== Written task ==
Search the material for the word "scene" and copy each line that holds it.

** Start Information shown **

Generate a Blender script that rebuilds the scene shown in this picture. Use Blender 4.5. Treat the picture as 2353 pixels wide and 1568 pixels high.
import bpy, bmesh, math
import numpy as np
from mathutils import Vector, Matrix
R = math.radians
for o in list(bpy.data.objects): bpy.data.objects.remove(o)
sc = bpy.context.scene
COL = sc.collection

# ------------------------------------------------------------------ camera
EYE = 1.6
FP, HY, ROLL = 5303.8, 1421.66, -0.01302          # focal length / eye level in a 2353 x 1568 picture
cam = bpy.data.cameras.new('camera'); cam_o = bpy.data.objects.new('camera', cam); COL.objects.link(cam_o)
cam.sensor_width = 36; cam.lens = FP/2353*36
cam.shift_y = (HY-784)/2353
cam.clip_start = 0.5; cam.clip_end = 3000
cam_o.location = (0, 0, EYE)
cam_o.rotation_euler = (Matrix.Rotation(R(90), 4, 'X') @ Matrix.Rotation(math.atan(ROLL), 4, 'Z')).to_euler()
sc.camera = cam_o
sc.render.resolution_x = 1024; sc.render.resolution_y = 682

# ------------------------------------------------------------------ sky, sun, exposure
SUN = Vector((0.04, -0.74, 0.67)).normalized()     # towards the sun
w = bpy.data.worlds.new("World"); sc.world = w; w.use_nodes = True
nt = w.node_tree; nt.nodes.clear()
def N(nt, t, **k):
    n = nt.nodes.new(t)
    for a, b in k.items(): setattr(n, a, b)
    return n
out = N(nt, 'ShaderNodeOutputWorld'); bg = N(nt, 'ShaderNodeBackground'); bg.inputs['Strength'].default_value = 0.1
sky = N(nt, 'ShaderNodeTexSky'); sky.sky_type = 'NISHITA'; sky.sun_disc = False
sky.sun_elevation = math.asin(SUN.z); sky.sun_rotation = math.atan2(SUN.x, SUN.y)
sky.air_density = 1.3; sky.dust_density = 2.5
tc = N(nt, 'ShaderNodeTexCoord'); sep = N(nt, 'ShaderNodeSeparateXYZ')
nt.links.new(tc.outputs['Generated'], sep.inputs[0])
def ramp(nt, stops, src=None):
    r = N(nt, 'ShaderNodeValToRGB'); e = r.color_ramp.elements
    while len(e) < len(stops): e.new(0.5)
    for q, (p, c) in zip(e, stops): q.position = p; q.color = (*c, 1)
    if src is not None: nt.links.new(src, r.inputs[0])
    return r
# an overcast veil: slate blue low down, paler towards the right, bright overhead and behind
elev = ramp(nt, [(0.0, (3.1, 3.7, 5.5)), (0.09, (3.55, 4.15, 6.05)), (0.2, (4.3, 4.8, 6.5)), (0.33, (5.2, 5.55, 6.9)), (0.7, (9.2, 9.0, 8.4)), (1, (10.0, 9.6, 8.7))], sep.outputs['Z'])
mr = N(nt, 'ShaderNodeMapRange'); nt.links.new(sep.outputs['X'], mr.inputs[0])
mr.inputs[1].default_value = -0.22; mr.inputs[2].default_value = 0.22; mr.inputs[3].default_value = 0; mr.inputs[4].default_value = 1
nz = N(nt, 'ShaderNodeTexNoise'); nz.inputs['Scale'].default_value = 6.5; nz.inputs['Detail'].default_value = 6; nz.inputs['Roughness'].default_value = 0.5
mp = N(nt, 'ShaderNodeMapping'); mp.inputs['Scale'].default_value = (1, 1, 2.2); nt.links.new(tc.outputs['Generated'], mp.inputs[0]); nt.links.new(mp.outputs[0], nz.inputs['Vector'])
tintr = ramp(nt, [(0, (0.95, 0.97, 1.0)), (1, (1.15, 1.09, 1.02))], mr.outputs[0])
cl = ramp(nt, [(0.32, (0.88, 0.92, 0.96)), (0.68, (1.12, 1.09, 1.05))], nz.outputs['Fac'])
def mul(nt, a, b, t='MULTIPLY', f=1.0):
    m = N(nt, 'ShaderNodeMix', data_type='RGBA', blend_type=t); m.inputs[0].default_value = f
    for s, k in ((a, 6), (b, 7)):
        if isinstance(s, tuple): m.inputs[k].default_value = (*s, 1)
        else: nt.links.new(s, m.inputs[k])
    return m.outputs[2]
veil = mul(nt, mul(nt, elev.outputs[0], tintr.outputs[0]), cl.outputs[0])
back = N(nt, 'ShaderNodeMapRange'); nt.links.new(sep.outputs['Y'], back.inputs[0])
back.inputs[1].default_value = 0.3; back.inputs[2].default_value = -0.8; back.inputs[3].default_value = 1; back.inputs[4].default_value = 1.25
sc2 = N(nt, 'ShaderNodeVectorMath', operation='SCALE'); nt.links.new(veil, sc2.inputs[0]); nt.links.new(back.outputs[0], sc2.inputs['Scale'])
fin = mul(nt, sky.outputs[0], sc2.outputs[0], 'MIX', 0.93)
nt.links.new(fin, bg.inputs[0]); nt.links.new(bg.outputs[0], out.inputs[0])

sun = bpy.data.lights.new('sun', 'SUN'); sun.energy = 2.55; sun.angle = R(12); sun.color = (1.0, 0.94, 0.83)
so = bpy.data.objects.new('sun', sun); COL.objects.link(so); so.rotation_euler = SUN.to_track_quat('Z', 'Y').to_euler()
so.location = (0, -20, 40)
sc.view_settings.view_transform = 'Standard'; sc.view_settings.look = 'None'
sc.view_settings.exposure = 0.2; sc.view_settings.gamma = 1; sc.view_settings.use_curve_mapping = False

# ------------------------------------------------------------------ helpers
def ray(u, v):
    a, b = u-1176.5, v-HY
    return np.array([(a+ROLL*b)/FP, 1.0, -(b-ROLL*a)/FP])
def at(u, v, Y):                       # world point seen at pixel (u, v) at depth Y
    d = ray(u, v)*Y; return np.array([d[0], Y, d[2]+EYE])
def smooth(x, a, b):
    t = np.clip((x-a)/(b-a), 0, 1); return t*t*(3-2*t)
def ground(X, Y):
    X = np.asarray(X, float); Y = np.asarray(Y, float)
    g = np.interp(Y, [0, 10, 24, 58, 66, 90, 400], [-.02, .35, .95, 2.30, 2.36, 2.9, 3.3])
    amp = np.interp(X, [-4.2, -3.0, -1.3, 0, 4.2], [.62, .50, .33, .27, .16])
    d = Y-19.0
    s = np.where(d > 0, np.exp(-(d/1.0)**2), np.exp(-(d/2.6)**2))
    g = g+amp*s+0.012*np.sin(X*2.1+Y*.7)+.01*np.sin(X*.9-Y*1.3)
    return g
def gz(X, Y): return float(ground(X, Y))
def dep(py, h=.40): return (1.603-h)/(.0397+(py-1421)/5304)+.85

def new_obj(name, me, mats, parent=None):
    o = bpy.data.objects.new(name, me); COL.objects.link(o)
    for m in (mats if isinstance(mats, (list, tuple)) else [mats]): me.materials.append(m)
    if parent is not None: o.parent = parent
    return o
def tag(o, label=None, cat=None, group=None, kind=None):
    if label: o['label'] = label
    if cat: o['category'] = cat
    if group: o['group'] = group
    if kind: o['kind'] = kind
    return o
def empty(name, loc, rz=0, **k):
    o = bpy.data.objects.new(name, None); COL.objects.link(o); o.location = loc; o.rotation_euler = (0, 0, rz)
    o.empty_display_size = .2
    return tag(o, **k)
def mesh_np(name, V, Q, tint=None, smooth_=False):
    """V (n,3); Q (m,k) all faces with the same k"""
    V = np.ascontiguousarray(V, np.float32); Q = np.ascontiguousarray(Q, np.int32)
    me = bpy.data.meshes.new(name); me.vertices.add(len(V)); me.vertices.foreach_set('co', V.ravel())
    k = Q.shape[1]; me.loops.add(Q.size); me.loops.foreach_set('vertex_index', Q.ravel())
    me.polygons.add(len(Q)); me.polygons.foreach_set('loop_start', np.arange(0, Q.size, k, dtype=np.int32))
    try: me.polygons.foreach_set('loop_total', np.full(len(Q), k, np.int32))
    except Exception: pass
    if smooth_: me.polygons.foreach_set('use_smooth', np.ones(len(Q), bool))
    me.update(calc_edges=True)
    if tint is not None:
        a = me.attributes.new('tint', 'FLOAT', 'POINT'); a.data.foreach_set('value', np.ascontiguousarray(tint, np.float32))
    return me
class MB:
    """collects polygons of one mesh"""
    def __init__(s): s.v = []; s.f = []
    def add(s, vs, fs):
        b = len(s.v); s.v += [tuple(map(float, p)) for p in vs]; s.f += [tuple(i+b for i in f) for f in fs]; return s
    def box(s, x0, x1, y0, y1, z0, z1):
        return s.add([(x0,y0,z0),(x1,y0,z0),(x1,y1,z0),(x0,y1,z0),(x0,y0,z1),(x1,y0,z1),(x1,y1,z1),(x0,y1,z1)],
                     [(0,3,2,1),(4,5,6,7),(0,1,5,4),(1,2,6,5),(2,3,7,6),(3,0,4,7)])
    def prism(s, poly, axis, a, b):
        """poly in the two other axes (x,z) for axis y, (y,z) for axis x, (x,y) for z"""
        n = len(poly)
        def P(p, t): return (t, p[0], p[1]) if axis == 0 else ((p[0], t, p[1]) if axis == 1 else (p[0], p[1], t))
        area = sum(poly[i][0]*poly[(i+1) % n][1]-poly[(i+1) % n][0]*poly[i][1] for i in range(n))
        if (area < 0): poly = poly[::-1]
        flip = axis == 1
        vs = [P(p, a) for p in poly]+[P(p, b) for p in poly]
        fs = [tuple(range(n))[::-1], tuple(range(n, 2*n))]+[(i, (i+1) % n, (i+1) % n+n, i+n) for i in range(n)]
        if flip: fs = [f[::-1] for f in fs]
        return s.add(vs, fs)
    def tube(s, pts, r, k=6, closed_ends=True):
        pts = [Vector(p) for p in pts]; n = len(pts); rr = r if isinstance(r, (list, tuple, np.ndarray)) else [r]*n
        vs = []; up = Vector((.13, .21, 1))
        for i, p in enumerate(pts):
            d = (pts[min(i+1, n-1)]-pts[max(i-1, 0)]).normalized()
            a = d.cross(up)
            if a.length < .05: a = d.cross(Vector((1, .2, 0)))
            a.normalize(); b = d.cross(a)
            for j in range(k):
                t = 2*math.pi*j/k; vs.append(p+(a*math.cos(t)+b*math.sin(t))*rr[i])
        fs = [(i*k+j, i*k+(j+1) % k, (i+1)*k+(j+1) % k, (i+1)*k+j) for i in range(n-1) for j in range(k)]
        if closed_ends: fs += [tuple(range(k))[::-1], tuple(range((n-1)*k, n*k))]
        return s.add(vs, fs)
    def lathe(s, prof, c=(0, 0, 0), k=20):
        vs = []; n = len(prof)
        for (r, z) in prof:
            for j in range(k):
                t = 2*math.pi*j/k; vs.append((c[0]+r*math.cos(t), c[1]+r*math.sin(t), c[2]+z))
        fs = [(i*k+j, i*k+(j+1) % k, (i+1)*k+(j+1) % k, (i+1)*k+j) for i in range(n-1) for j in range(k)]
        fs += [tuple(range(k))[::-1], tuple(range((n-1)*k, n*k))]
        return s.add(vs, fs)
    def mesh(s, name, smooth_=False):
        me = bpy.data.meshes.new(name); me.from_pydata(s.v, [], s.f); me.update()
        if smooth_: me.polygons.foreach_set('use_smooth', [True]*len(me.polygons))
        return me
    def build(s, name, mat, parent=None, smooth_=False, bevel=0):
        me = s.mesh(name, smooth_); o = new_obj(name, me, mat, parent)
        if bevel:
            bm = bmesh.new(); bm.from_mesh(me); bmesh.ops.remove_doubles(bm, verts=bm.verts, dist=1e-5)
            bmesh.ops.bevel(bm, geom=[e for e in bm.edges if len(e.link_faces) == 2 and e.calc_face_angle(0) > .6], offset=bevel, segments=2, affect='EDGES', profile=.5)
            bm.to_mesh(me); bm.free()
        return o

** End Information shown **

== Problem solution ==
Generate a Blender script that rebuilds the scene shown in this picture. Use Blender 4.5. Treat the picture as 2353 pixels wide and 1568 pixels high.
sc = bpy.context.scene